Bij het voorgaande maakt het geen verschil of de Hoge Raad na cassatie het geding heeft teruggewezen of naar een andere rechter heeft verwezen. Evenmin is van belang of de zaak na verwijzing aanhangig is gemaakt: indien de zaak na cassatie en verwijzing niet bij het verwijzingshof is aangebracht en voortgezet, is deze na drie jaar en een dag vatbaar voor verval van instantie als bedoeld in art. 279 (oud) Rv. (vgl. HR 29 juni 2001, nr. C00/192, NJ 2001, 496)."
2.4 Uit het bovenstaande vloeit voort dat het cassatiemiddel terecht is voorgesteld. Op de onderhavige vordering tot verval van instantie is het vóór 1 januari 2002 geldende procesrecht van toepassing (de art. 279-284 (oud) Rv.). Toepasselijkheid van deze oude regeling brengt mee dat wanneer de termijn van drie jaar is verstreken zonder dat enige proceshandeling is verricht, de rechter op de vordering tot verval van instantie het verval moet uitspreken, tenzij de termijn van drie jaar wegens een schorsingsoorzaak met zes maanden wordt verlengd(6).
2.5 Tussen partijen is niet in geschil - en in cassatie staat derhalve vast - dat het arrest van de Hoge Raad van 12 juli 2002 heeft te gelden als laatste proceshandeling en dat de zaak sindsdien gedurende drie jaar niet is voortgezet. Gesteld noch gebleken is dat door [verweerder] c.s. een beroep kan worden gedaan op verlenging van de termijn met zes maanden. Dit brengt mee dat het hof bij eventuele verwijzing van de zaak, zonder nader feitelijk onderzoek, op grond van oud procesrecht de vervallenverklaring dient uit te spreken. De Hoge Raad kan de zaak daarom zelf afdoen(7).
3. Conclusie
De conclusie strekt tot vernietiging en afdoening als weergegeven onder 2.5.
De Procureur-Generaal bij de
Hoge Raad der Nederlanden
A-G
1 Gelet op de thans voorliggende procesrechtelijke vraag wordt voor wat betreft de feiten en het procesverloop tot en met het eerste cassatieberoep verwezen naar genoemd arrest van de Hoge Raad van 12 juli 2002.
2 In de kop van de uitspraak staat 'rolbeschikking'; uit de tekst van de beslissing kan echter worden afgeleid dat het gaat om een arrest in het incident. Zie in dit verband ook de beslissing van het hof van 29 december 2005, waar het hof de uitspraak van 22 september 2005 aanduidt als "rolbeschikking" (tussen aanhalingstekens).
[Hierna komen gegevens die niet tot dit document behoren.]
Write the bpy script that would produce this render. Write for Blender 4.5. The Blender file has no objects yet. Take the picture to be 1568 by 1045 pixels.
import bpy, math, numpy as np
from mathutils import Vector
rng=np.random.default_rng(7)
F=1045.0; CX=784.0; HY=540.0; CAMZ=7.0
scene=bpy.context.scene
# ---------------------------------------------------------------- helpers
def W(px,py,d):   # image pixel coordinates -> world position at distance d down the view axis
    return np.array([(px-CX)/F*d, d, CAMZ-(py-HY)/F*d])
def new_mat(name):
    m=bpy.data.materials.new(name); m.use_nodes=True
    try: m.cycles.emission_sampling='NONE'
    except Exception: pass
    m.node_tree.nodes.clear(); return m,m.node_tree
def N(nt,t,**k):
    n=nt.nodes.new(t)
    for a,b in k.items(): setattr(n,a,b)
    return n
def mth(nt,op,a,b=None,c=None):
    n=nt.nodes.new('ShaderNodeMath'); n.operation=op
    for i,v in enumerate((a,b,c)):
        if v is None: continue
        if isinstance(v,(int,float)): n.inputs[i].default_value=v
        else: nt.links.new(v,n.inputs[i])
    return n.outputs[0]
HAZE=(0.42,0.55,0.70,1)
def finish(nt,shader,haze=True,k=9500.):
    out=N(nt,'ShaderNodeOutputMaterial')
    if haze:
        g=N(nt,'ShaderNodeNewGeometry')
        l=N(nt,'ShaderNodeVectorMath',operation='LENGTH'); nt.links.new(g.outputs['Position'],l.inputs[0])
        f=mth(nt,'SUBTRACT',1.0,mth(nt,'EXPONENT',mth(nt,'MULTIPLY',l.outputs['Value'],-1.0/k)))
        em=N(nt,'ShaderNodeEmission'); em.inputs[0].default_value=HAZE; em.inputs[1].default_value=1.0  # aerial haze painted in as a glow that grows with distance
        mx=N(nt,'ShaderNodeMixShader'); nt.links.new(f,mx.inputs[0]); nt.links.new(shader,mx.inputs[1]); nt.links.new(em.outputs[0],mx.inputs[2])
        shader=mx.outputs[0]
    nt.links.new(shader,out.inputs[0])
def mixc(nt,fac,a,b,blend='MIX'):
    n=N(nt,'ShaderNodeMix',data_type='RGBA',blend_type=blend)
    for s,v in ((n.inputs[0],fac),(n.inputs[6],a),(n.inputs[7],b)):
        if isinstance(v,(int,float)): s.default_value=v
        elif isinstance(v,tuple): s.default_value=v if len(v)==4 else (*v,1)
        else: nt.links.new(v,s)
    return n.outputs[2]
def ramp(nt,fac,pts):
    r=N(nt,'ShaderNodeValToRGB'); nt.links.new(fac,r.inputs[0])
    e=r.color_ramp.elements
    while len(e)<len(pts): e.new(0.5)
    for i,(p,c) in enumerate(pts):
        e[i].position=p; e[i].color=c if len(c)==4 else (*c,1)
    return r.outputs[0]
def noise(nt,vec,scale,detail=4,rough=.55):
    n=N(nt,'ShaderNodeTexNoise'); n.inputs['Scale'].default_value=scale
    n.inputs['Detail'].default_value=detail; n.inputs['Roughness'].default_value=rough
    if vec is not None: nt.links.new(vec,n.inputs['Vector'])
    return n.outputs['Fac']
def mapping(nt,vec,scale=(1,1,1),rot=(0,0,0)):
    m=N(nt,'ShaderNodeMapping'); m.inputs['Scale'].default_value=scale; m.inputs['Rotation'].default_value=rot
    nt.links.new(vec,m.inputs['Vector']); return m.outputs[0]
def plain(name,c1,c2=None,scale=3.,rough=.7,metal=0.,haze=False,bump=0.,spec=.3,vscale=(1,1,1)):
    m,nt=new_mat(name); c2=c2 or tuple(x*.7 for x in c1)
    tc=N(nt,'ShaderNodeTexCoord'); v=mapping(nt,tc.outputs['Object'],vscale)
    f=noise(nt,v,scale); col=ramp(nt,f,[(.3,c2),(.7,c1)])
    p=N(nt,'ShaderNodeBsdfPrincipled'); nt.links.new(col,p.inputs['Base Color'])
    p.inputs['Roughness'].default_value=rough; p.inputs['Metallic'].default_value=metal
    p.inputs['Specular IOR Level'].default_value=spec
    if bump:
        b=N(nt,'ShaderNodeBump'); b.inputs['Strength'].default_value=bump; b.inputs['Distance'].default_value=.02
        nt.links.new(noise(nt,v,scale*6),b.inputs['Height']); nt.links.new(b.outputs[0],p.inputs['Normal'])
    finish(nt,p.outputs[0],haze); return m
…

3 Het desbetreffende verzoek (zo het schriftelijk is ingediend) bevindt zich niet in het procesdossier.
4 De cassatiedagvaarding is op 21 december 2005 uitgebracht. De beslissing van het hof is na het verstrijken van de cassatietermijn gegeven.
5 Voor een bespreking van de vordering tot verval van instantie onder oud procesrecht en de ingrijpend gewijzigde regeling onder het nieuwe procesrecht alsmede van het processuele overgangsrecht en de procedure na vernietiging en verwijzing, verwijs ik naar mijn conclusie vóór genoemd arrest van 13 oktober 2006 (vanaf alinea 2.4).
6 Zie HR 13 oktober 2006, NJ 2006, 562 (rov. 3.5) en mijn conclusie vóór dit arrest onder 2.34.
7 Zie HR 13 oktober 2006, NJ 2006, 562 (rov. 3.6) en mijn conclusie vóór dit arrest onder 2.35.